DATASET ENTRIES
** BEGIN **
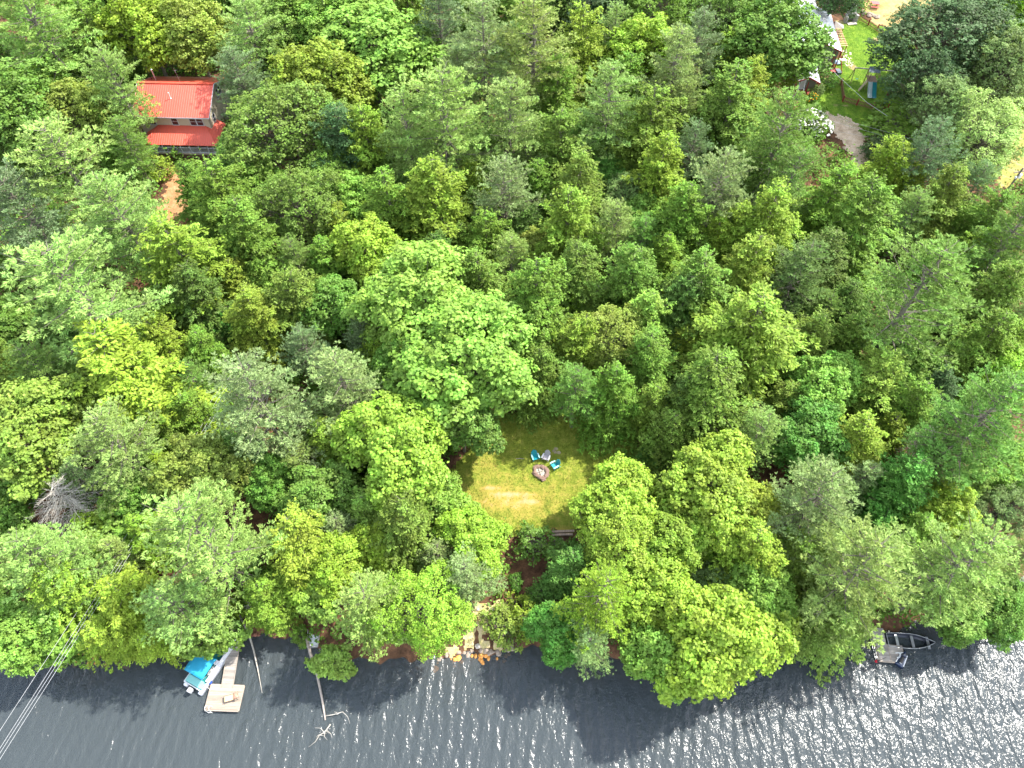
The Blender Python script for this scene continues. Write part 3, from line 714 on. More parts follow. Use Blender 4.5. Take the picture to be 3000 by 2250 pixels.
('hemlock', 1583, 541, 139, 'hem', 'hemlock just right of the silver pine with rounded drooping tufts, upper centre'),
('hemlock', 1950, 758, 139, 'hemy', 'yellowish hemlock just right of the tall hemlock uphill of the bright cone'),
('pine', 353, 1623, 135, 'pale', 'pale pine just right of the tiny orange shrub below the grey dead tree'),
('pine', 1063, 988, 136, 'blue', 'bluish pine just downhill of the green maple touching the left twin maple'),
('maple', 0, 1738, 136, 'green', 'green maple just uphill of the maple hanging over the water in the lower left'),
('maple', 2673, 1081, 136, 'green', 'green maple just right of the rich green maple behind the bright hemlock'),
('pine', 372, 410, 133, 'pinegreen', 'green pine just left of the small yellow shrub below the screened porch'),
('pine', 569, 1110, 131, 'pinegreen', 'green pine just left of the small bluish green shrub by the wires'),
('hemlock', 1265, 158, 131, 'hem', 'hemlock just left of the low silver pine bough crown below the grey-blue pine'),
('maple', 1789, 178, 130, 'green', 'green maple just uphill of the pine above the small rich green maple'),
('hemlock', 2123, 171, 131, 'hemy', 'yellowish hemlock just uphill of the hemlock between the big maple and the layered pine'),
('hemlock', 474, 1369, 130, 'hemy', 'yellowish hemlock just uphill of the green maple in the wire clearing'),
('pine', 1799, 94, 134, 'pale', 'pale pine just right of the hemlock in front of the bright soft pine'),
('hemlock', 2212, 516, 130, 'hem', 'hemlock just left of the lower layered pine downhill of the dirt track'),
('pine', 2855, 542, 137, 'blue', 'bluish pine just right of the hemlock left of the utility pole'),
('maple', 10, 974, 127, 'green', 'green maple just uphill of the small pine with dead boughs near the left edge'),
('hemlock', 821, 190, 133, 'hem', 'hemlock just uphill of the shadowed hemlock right of the broad oak'),
('hemlock', 1108, 1043, 132, 'hemy', 'yellowish hemlock just right of the palest silver pine leaning against the giant maples'),
('maple', 771, 824, 129, 'bright', 'bright maple just uphill of the yellow-green hemlock just below the wires gap'),
('hemlock', 1384, 528, 128, 'hemy', 'yellowish hemlock just left of the silver pine with rounded drooping tufts, upper centre'),
('pine', 2530, 1405, 130, 'silver', 'silvery pine just left of the rich green hemlock left of the grey brush'),
('pine', 2003, 306, 131, 'pale', 'pale pine just right of the wide hemlock right of the small rich green maple'),
('hemlock', 2002, 1010, 126, 'hemy', 'yellowish hemlock just right of the hemlock at the top right rim of the lawn'),
('pine', 998, 1543, 125, 'silver', 'silvery pine just uphill of the yellow maple left of the willow'),
('maple', 953, 1737, 132, 'bright', 'bright maple just right of the lime maple above the white boat on the bank'),
('hemlock', 474, 902, 126, 'hem', 'hemlock just uphill of the hemlock behind the biggest golden green one'),
('maple', 1566, 1006, 129, 'bright', 'bright maple just downhill of the hemlock with bare hanging branches above the lawn'),
('pine', 1287, 1619, 127, 'silver', 'silvery pine just left of the lime maple at the foot of the lawn'),
('hemlock', 1061, 320, 124, 'hemy', 'yellowish hemlock just uphill of the dense hemlock cone left of the leaning pine'),
('hemlock', 1398, 620, 126, 'hemd', 'dark hemlock just uphill of the pointed hemlock below the drooping silver pine'),
('hemlock', 1747, 885, 125, 'hem', 'hemlock just right of the small lime tree squeezed between hemlocks above the lawn'),
('maple', 1164, 498, 125, 'green', 'green maple just right of the dense hemlock cone left of the leaning pine'),
('maple', 3, 798, 124, 'green', 'green maple just left of the dark hemlock under the widest giant pine'),
('maple', 1596, -2, 119, 'green', 'green maple just uphill of the hemlock in front of the bright soft pine'),
('pine', 1537, 472, 129, 'pinegreen', 'green pine just left of the hemlock right of the pine pair with dead boughs'),
('pine', 1716, 22, 123, 'blue', 'bluish pine just uphill of the wide hemlock right of the small rich green maple'),
('hemlock', 1349, 719, 124, 'hem', 'hemlock just left of the pointed hemlock below the drooping silver pine'),
('pine', 2419, 907, 125, 'pinegreen', 'green pine just uphill of the hemlock above the vivid maple pair'),
('maple', 1129, 1131, 130, 'green', 'green maple just uphill of the green maple behind the broad lime one'),
('hemlock', 1823, 481, 124, 'hem', 'hemlock just right of the small rich green maple wedged between hemlocks'),

]
for row in TREE_LIST: tree(*row)
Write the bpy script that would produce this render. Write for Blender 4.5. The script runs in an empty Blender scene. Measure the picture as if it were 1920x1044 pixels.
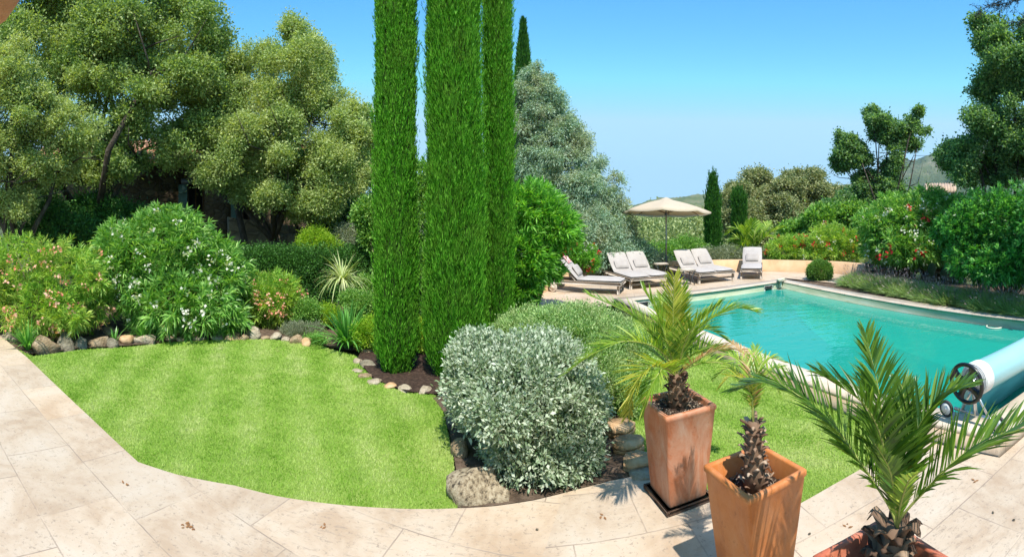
import bpy, math, random
import numpy as np
from mathutils import Vector, Matrix, geometry

# ------------------------------------------------------------------ basics
SC = bpy.context.scene
COL = SC.collection
F = 900.0          # pixels per radian of the sweep panorama this view reproduces
CX, HY = 960.0, 385.0
EYE = 2.3          # eye above the pool coping (z = 0)
rad = math.radians
R = np.random.default_rng(7)
random.seed(7)

def pr(px, r, z=0.0):
    t = (px - CX) / F
    return Vector((r * math.sin(t), r * math.cos(t), z))
def rz(py, z):                      # ground distance at which height z shows at row py
    return F * (EYE - z) / (py - HY)
def pt(px, py, z=0.0):
    return pr(px, rz(py, z), z)
def zat(py, r):
    return EYE - (py - HY) * r / F
def p3(px, py, r):
    return pr(px, r, zat(py, r))

# ------------------------------------------------------------------ materials
def new_mat(name):
    m = bpy.data.materials.new(name); m.use_nodes = True
    nt = m.node_tree; nt.nodes.clear()
    out = nt.nodes.new('ShaderNodeOutputMaterial')
    return m, nt, out
def ramp(nt, cols, pos=None):
    n = nt.nodes.new('ShaderNodeValToRGB')
    e = n.color_ramp.elements
    k = len(cols)
    pos = pos or [i / (k - 1) for i in range(k)]
    while len(e) < k: e.new(0.5)
    for i in range(k):
        e[i].position = pos[i]; e[i].color = (*cols[i], 1)
    return n
def noise(nt, scale, detail=4, rough=0.6, vec=None, dist=0.0):
    n = nt.nodes.new('ShaderNodeTexNoise')
    n.inputs['Scale'].default_value = scale; n.inputs['Detail'].default_value = detail
    n.inputs['Roughness'].default_value = rough; n.inputs['Distortion'].default_value = dist
    if vec is not None: nt.links.new(vec, n.inputs['Vector'])
    return n
def obj_coord(nt, scale=None, rot=None, loc=None):
    t = nt.nodes.new('ShaderNodeTexCoord')
    if scale is None and rot is None and loc is None: return t.outputs['Object']
    mp = nt.nodes.new('ShaderNodeMapping')
    if scale: mp.inputs['Scale'].default_value = scale
    if rot: mp.inputs['Rotation'].default_value = rot
    if loc: mp.inputs['Location'].default_value = loc
    nt.links.new(t.outputs['Object'], mp.inputs['Vector'])
    return mp.outputs['Vector']
def mixc(nt, a, b, fac, mode='MIX'):
    n = nt.nodes.new('ShaderNodeMix'); n.data_type = 'RGBA'; n.blend_type = mode
    for sock, v in (('Factor', fac), ('A', a), ('B', b)):
        s = [i for i in n.inputs if i.name == sock and (i.type == 'RGBA' or sock == 'Factor' and i.type == 'VALUE')][0]
        if hasattr(v, 'node'): nt.links.new(v, s)
        elif sock == 'Factor': s.default_value = v
        else: s.default_value = (*v, 1)
    return [o for o in n.outputs if o.type == 'RGBA'][0]
def bump(nt, h, strength=0.5, dist=0.02):
    b = nt.nodes.new('ShaderNodeBump'); b.inputs['Strength'].default_value = strength
    b.inputs['Distance'].default_value = dist; nt.links.new(h, b.inputs['Height'])
    return b.outputs['Normal']
def principled(nt, out, color, rough=0.6, normal=None, metal=0.0, spec=0.5):
    p = nt.nodes.new('ShaderNodeBsdfPrincipled')
    if hasattr(color, 'node'): nt.links.new(color, p.inputs['Base Color'])
    else: p.inputs['Base Color'].default_value = (*color, 1)
    p.inputs['Roughness'].default_value = rough; p.inputs['Metallic'].default_value = metal
    p.inputs['Specular IOR Level'].default_value = spec
    if normal is not None: nt.links.new(normal, p.inputs['Normal'])
    nt.links.new(p.outputs[0], out.inputs['Surface'])
    return p
def leaf_mat(name, cols, trans=0.35, rough=0.45, spec=0.35, patch=None, pscale=0.8, gain=1.3):
    """Leaf tones vary leaf by leaf; patch = (colour, amount) of slower drift over the plant."""
    if gain != 1: cols = [tuple(x * gain for x in c_) for c_ in cols]; patch = (tuple(x * gain for x in patch[0]), patch[1]) if patch else None
    m, nt, out = new_mat(name)
    g = nt.nodes.new('ShaderNodeNewGeometry')
    rp = ramp(nt, cols); nt.links.new(g.outputs['Random Per Island'], rp.inputs['Fac'])
    c = rp.outputs['Color']
    if patch:
        nz = noise(nt, pscale, 3, 0.6, obj_coord(nt))
        rr = ramp(nt, [(0, 0, 0), (1, 1, 1)], [0.42, 0.68]); nt.links.new(nz.outputs['Fac'], rr.inputs['Fac'])
        mul = nt.nodes.new('ShaderNodeMath'); mul.operation = 'MULTIPLY'; mul.inputs[1].default_value = patch[1]
        nt.links.new(rr.outputs['Color'], mul.inputs[0])
        c = mixc(nt, c, patch[0], mul.outputs[0])
    p = principled(nt, out, c, rough, spec=spec)
    tr = nt.nodes.new('ShaderNodeBsdfTranslucent')
    c2 = mixc(nt, c, (1.0, 1.0, 0.35), 1.0, 'MULTIPLY')
    br = nt.nodes.new('ShaderNodeHueSaturation'); br.inputs['Value'].default_value = 1.5
    nt.links.new(c2, br.inputs['Color']); nt.links.new(br.outputs[0], tr.inputs['Color'])
    mx = nt.nodes.new('ShaderNodeMixShader'); mx.inputs[0].default_value = trans
    nt.links.new(p.outputs[0], mx.inputs[1]); nt.links.new(tr.outputs[0], mx.inputs[2])
    nt.links.new(mx.outputs[0], out.inputs['Surface'])
    return m
def noise_mat(name, cols, scale=5, rough=0.8, bs=0.5, bd=0.02, pos=None, stretch=None, bscale=None, metal=0, spec=0.3, detail=6):
    m, nt, out = new_mat(name)
    v = obj_coord(nt, scale=stretch)
    n = noise(nt, scale, detail, 0.62, v)
    rp = ramp(nt, cols, pos or [0.3 + 0.4 * i / (len(cols) - 1) for i in range(len(cols))])
    nt.links.new(n.outputs['Fac'], rp.inputs['Fac'])
    nb = noise(nt, bscale or scale * 4, 6, 0.65, v)
    principled(nt, out, rp.outputs['Color'], rough, bump(nt, nb.outputs['Fac'], bs, bd), metal, spec)
    return m
def plain_mat(name, col, rough=0.5, metal=0, spec=0.5):
    m, nt, out = new_mat(name)
    n = noise(nt, 14, 4, 0.6, obj_coord(nt))
    c = mixc(nt, tuple(x * 0.86 for x in col), tuple(min(1, x * 1.1) for x in col), n.outputs['Fac'])
    principled(nt, out, c, rough, bump(nt, n.outputs['Fac'], 0.12, 0.004), metal, spec)
    return m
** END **
WRITTEN INSTRUCTION
Transcribe exactly the lines between the one containing "Write the bpy" and the one containing "from mathutils import", counting both ends. Pictures are not copied.

ANSWER
Write the bpy script that would produce this render. Write for Blender 4.5. The script runs in an empty Blender scene. Measure the picture as if it were 1920x1044 pixels.
import bpy, math, random
import numpy as np
from mathutils import Vector, Matrix, geometry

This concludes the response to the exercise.